At the time I commented, I had not fully completed my re-implementation
of the V bulk data IPC protocols for the Intel interface. I recently
completed a a version, and want to make a few corrections to my previous
posting.
I seem to have been a little hard on the Intel interface. I am able
to get *peak* process-to-process throughputs (measured as I laid out in the
previous posting) of a little over 8 Mbps (up to 8.2). This corresponds
to a 1 Mbyte transfer taking about a second (8.4 million bits in 1.02 secs
is about 8.2 Mbps). Unfortunately, it isn't very stable - it seems to
fluctuate between 6.5 mbps and 8.2 mbps. It appears that packets are
getting dropped quite often, causing timeouts (argh). I'm not sure if
it's the interface or a flaky network (outwork net isn't a prime example
of a well laid out and administered Ethernet...).
Oh yeah, the above numbers are SUN-3/50 -> SUN-3/180. The best that
I can get the Intel interface to transmit at is 6.3-6.5 mbps. I attain that
by chaining together 32 packet descriptors for transmission at a time,
then waiting until I get an ACK before I chain the next 32 (no shadow
descriptors, i.e. setting them up while awaiting the ACK).

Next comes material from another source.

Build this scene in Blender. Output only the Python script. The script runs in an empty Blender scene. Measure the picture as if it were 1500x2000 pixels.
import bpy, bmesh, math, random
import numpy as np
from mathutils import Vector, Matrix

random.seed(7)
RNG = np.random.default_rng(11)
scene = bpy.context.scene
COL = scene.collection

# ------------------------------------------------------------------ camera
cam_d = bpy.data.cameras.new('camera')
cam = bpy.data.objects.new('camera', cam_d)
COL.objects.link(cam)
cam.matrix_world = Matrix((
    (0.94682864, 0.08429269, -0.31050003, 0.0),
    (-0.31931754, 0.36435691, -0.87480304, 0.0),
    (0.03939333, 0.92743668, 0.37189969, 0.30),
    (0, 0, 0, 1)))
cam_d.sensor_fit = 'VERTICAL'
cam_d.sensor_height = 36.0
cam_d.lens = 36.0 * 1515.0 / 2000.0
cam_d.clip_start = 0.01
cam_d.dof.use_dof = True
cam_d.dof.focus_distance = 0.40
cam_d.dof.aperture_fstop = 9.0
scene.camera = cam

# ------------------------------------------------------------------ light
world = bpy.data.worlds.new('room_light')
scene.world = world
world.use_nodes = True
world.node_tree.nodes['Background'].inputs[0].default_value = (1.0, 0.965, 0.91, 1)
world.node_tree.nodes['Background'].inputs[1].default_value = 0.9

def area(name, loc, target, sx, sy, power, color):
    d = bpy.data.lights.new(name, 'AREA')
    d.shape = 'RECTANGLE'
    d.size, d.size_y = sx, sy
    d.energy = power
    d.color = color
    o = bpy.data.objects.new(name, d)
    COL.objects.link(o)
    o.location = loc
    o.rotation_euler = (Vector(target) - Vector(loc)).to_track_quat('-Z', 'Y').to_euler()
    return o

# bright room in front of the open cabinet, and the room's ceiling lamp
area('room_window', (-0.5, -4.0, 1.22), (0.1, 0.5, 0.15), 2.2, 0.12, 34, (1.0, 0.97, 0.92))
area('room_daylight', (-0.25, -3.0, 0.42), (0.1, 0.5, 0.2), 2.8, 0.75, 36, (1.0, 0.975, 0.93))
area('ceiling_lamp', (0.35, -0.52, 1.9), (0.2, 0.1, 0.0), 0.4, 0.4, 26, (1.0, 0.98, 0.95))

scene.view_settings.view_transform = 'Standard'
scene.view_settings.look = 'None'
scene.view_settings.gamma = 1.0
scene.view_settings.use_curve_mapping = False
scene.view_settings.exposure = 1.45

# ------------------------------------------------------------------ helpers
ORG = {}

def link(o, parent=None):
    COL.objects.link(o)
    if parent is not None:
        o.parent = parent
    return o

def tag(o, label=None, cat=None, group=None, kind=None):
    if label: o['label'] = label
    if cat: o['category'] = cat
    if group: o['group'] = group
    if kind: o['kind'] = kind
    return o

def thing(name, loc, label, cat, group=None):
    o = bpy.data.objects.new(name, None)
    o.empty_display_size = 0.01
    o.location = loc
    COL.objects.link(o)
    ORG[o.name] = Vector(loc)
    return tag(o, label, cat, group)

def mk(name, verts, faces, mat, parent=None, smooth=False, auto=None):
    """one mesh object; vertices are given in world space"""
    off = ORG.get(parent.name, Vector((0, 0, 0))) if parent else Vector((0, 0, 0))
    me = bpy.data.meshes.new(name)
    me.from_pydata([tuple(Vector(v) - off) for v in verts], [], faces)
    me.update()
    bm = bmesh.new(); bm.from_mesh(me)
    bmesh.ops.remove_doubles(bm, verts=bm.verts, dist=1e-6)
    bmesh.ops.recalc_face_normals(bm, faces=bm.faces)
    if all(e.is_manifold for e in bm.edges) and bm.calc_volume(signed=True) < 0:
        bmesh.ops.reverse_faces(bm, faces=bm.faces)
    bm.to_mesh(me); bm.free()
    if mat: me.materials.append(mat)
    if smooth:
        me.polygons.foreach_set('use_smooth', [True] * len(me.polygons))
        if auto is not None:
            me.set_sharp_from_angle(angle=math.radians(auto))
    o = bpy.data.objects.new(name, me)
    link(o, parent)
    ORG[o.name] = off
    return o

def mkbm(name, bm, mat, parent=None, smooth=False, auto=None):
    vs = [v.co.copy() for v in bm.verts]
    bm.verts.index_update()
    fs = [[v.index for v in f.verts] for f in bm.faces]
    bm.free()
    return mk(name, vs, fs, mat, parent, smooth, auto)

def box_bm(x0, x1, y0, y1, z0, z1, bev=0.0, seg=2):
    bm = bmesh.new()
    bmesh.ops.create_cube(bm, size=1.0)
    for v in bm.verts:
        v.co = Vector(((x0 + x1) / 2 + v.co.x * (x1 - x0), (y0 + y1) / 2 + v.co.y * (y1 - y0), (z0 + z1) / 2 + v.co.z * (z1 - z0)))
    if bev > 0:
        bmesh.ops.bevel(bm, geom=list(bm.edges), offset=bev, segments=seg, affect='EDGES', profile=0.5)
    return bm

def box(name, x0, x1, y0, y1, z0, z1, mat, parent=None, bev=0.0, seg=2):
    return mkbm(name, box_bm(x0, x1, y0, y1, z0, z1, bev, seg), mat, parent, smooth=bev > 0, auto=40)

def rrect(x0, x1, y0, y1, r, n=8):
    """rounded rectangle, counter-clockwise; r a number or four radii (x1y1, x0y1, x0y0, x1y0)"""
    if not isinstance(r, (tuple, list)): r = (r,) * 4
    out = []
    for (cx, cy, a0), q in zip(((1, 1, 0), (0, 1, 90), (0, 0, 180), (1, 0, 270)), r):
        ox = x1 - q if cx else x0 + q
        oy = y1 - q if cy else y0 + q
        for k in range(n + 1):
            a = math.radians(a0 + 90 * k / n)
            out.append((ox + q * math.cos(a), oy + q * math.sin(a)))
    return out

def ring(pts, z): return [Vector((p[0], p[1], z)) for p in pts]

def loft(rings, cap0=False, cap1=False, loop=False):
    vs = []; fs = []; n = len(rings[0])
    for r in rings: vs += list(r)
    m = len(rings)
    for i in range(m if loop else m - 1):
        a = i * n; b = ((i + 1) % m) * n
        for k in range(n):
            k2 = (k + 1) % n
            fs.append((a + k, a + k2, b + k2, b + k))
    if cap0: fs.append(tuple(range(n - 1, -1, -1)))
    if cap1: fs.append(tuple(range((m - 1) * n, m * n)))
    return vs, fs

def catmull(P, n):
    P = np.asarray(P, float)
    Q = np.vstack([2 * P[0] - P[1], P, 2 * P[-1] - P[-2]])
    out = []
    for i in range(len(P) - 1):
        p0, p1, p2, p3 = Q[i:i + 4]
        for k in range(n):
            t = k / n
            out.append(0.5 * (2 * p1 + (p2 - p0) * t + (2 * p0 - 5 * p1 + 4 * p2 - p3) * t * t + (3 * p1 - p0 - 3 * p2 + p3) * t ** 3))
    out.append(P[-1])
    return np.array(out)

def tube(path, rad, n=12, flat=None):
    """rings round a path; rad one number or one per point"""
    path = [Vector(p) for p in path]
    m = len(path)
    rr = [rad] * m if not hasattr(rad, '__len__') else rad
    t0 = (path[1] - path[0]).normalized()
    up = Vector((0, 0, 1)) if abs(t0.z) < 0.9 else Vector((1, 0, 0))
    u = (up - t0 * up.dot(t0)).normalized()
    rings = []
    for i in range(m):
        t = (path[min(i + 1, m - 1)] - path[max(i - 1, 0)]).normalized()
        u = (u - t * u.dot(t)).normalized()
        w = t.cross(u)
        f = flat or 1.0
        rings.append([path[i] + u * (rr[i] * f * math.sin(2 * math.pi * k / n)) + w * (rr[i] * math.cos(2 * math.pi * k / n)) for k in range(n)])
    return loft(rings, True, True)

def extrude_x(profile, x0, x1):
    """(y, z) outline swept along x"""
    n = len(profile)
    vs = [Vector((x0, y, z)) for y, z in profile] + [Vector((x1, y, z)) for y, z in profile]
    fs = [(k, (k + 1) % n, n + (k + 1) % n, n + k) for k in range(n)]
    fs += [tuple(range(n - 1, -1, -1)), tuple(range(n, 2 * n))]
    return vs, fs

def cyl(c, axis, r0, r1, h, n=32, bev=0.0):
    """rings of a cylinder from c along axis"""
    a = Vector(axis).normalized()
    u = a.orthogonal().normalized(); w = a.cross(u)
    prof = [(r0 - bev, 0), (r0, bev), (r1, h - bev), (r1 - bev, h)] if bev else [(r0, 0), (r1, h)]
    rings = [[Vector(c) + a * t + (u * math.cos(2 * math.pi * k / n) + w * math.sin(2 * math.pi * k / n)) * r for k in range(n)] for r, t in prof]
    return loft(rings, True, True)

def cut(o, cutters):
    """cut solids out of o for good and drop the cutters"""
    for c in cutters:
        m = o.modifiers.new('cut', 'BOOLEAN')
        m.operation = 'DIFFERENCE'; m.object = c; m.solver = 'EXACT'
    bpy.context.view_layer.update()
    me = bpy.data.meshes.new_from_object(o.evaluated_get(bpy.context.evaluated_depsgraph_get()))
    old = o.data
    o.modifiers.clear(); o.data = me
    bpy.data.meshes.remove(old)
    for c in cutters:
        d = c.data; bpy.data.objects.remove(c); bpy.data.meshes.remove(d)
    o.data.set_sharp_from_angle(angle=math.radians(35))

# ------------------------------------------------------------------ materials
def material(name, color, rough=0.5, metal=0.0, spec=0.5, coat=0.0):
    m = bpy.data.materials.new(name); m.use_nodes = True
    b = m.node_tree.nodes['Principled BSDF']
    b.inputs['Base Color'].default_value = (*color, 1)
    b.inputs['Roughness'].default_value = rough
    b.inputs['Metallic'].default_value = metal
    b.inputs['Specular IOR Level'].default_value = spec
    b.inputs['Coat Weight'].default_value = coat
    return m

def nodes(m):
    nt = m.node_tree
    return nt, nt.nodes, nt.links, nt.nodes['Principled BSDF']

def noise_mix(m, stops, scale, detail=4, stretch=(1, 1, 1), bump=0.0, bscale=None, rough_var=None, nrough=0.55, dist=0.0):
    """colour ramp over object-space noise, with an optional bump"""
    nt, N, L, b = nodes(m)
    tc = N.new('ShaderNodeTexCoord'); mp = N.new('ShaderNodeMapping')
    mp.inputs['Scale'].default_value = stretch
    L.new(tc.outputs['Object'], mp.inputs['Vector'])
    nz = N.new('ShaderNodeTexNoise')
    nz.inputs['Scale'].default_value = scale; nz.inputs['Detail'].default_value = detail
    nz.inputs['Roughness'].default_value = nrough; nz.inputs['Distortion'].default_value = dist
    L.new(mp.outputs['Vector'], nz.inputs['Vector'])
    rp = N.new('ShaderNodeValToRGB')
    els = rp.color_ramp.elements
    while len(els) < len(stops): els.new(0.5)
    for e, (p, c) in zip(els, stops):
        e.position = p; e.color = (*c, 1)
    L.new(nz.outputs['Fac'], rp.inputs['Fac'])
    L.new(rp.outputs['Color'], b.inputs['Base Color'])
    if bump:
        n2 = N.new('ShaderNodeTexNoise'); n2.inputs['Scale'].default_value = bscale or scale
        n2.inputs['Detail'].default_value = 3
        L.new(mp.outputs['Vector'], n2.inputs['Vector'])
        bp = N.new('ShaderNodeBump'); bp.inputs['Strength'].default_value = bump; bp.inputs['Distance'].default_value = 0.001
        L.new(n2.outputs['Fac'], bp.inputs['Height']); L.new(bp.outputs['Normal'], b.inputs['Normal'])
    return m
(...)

This dichotomy (transmit vs receive) seems quite strange, and I don't
have an explanation for it.
The Intel implementation is quite a bit smaller, thanks to it not
having as many annoying "features" as the LANCE, particularly not having
a hardware CRC tailer appended on every packet (which really made the
optimistic blast implementation gross for handling certain error cases).
John Carter
Rice University
P.S. Several people asked for my opinions on interfaces and such not.
I've been quite busy lately, I'll try to repond soon.